In Polen hat heute Morgen die Stichwahl um die Staatspräsidentschaft begonnen. Die Wahl ist nicht nur wichtig für Polen, sondern auch für die EU und die Ukraine. Umfragen sehen ein Kopf-an-Kopf-Rennen zwischen dem liberalen Rafal Trzaskowski und dem rechtskonservativen Kandidaten Karol Nawrocki, der von der nationalkonservativen PiS-Partei unterstützt wird. Sollte Nawrocki gewinnen, wäre dies ein schwerer Schlag für die EU.
Erste Ergebnisse werden am späten Abend erwartet.
Trzaskowski war bisher Stadtpräsident von Warschau. Er ist der Kandidat der regierenden proeuropäischen Bürgerplattform und ein Vertrauter des pro-europäischen Ministerpräsidenten Donald Tusk.
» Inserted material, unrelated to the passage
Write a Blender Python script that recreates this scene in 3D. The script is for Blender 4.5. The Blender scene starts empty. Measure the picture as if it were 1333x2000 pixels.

Der bisherige konservative Staatschef Andrzej Duda, der nach zwei Amtszeiten nicht mehrkandidieren konnte, boykottierte mit seinen Vetos die meisten von Tusks Reformvorhaben Ein Sieg Trzaskowskis in der Stichwahl würde den Weg für die Reformen der Regierung Tusk frei machen.
Gewinnt dagegen Nawrocki, droht weiterhin die Blockade der Tusk-Politik. Denn der Präsident hat ein Vetorecht bei Gesetzesvorhaben.
Karol Nawrocki wird unterstützt von offen anti-europäischen, teils antisemitischen Rechtsradikalen. Er hatte im ersten Wahlgang vor zwei Wochen nur 0,9 Prozent mehr Stimmen gemacht als Trzaskowski. Mit Nawrocki wäre eine Fortsetzung von Dudas Politik zu erwarten.
Wichtig ist die Wahl auch für die Ukraine. Während der liberale Trzaskowski dem überfallenen Land weiter helfen will, wollen Kreise um den rechtspopulistischen Nawrocki die Hilfe drosseln oder ganz einstellen.
Acht Prozent der Wählerinnen und Wähler gaben kurz vor der Stichwahl an, noch unentschieden zu sein. Wichtig sind auch die Stimmen der im Ausland lebenden Polen und Polinnen.
In Polen amtiert der Staatspräsident fünf Jahre und kann einmal wiedergewählt werden. Er repräsentiert das Land nicht nur nach aussen. Er hat auch Einfluss auf die Aussenpolitik, ernennt den Regierungschef sowie das Kabinett und ist im Kriegsfall Oberkommandierender der polnischen Streitkräfte.